The highlight of my summer each year is having my 2 year old grandson Oliver join me for Camp Dodi. “Dodi” means beloved in Hebrew — and I am Dodi to a few children now. It is the honor of my lifetime.
Early in the morning, before it got too blazing hot, Oliver pushed his trucks around on Dodi’s Dirt Pile (all gardeners have one, that heap of soil you haven’t quite gotten around to spreading). He was filthy and very, very happy.
As I watched him, I thought about so many things that I love in my tiny corner of this buzzing, blooming, blessedly beautiful, world. About the cows grazing through rocky meadows that spill down to the river. About the endless blue horizon split by the streak of an osprey — a fisher hawk nearly lost to our parts, brought back by people who cared enough to protect this bird. About campfires late at night, friends gathered around singing childhood songs. About the cliff that thrusts up by the edge of the beach, from which generation after generation of children conquer their fears and leap into the inky roiling waves.
And I thought: I want this to go on and on, forever. I want my grandchild to fall in love with the world around him. And I want that for all our children—in whatever tiny corner of the world they occupy. That they find a way to connect with the natural world, to unplug, to decompress, and to lose a sense of time and the anxiety of its passing. And I wish this for their grandparents, too. We need this.
Yet every day I read the news from the natural world with horror: fires burning north of the Arctic Circle, heat records bursting in the most unlikely places, claiming lives. We are experiencing one of the hottest years in human civilization. And we have hit warming of only 1 degree. There is no new normal ahead — what we are losing is reliably-pleasant, reassuring, life-enhancing normalcy. We are entering a state of climate chaos.
We can slow this down.
But the news from our political world horrifies me as well. One of my dear colleagues put it well: We are 17 months into the most corrupt anti-human health, anti-nature, anti-environmental justice, anti-science, anti-economics, and anti-law administration in human history.

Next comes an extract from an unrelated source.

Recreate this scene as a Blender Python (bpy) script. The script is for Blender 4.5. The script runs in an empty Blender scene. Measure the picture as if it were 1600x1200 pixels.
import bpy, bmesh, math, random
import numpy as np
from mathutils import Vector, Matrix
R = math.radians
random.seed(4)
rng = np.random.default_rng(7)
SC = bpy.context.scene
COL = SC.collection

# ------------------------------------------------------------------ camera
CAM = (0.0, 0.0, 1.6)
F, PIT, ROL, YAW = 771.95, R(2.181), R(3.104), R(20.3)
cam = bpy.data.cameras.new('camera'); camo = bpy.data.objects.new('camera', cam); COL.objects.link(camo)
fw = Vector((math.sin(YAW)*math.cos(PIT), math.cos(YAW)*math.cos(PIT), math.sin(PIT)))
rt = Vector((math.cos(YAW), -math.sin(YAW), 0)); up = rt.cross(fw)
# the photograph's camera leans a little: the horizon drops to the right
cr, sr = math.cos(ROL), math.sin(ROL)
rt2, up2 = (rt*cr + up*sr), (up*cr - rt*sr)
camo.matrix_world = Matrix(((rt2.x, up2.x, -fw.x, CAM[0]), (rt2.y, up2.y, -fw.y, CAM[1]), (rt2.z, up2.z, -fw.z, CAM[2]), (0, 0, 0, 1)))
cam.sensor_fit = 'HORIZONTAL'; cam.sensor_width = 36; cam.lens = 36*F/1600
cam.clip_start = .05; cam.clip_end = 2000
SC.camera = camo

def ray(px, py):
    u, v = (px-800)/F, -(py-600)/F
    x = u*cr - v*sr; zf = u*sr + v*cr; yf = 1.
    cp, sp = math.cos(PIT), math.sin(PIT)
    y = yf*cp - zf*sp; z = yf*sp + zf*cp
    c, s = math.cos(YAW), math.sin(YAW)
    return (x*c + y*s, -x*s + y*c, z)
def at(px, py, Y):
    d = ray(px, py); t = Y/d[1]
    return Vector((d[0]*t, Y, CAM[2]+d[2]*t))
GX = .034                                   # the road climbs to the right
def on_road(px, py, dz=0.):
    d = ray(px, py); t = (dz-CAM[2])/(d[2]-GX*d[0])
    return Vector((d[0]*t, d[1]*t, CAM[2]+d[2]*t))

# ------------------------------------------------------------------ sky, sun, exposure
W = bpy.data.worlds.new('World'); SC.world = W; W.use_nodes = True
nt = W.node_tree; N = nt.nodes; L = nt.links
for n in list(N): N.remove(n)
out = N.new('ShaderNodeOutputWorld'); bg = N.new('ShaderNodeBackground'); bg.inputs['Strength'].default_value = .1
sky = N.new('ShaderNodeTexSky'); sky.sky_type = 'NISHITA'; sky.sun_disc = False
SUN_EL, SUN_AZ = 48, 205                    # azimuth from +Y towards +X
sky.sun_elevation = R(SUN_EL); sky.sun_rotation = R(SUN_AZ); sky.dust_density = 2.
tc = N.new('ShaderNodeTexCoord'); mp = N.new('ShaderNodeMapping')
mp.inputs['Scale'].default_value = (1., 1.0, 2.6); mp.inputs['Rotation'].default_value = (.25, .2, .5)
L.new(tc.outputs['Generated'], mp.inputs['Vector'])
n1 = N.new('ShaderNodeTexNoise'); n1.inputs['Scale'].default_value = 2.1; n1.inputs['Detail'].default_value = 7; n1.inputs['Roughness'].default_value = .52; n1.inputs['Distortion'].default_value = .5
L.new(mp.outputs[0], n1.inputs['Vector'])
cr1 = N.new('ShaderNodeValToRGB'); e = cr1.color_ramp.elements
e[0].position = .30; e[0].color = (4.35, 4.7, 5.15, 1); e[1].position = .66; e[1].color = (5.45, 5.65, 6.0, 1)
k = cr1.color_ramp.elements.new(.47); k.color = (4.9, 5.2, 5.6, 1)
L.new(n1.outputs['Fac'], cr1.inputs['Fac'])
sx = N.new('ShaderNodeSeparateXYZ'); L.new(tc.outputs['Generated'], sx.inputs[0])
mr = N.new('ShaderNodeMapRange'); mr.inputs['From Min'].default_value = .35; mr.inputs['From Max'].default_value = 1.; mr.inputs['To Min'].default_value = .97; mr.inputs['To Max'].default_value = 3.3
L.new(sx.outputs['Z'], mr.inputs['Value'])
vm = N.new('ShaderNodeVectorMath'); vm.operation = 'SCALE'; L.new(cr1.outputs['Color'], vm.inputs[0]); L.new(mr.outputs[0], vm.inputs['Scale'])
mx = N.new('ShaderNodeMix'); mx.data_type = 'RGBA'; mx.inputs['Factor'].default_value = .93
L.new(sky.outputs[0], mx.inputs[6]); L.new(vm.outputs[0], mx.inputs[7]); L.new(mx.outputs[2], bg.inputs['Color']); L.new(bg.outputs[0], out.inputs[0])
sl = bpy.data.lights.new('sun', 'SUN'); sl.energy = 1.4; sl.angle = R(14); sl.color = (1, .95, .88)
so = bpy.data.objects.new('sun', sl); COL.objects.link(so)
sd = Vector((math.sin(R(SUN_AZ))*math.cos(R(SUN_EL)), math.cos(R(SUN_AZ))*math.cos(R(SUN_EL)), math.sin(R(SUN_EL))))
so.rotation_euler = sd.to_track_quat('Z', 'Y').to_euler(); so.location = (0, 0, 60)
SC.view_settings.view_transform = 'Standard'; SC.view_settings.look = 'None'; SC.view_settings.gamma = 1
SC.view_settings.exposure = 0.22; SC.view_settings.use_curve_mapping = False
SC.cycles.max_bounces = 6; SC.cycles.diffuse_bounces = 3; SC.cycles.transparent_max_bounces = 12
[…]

Is all of this too negative, too frightening, for a summer vacation day? Yes. And NO.
Only if we look squarely, honestly, fiercely at what is going on will we have clarity about what to do, and be motivated to do everything we can to stop the pollution that is warming our world. It is that simple.
I’m too old for arguments about why our hands are tied: Capitalism? Corruption? Human nature? That’s almost laughable.
Human nature is capable of diametrically-opposed tendencies. One is to destroy, selfishly, for short term gain with little regard for the future. To have dominion over this world in order to plunder it rapaciously. There is a malevolent spirit loose these days, and it is putting us in danger.
But many, many people — governors, mayors, political leaders, educators, activists, healers, lawyers, engineers, faith leaders and more — right now are courageously displaying another dimension of human nature — the will to survive. They are doing everything possible to protect the most helpless among us, to safeguard the future for our children, and even for yet-to-be-born children.
We get to choose how we want to act. We get to decide: will we withdraw into terror and apathy? Will we distract ourselves with blathering?
Or will we face our fears, and leap into the gorgeously inky waters of the future?
That’s something to think about on a summer vacation.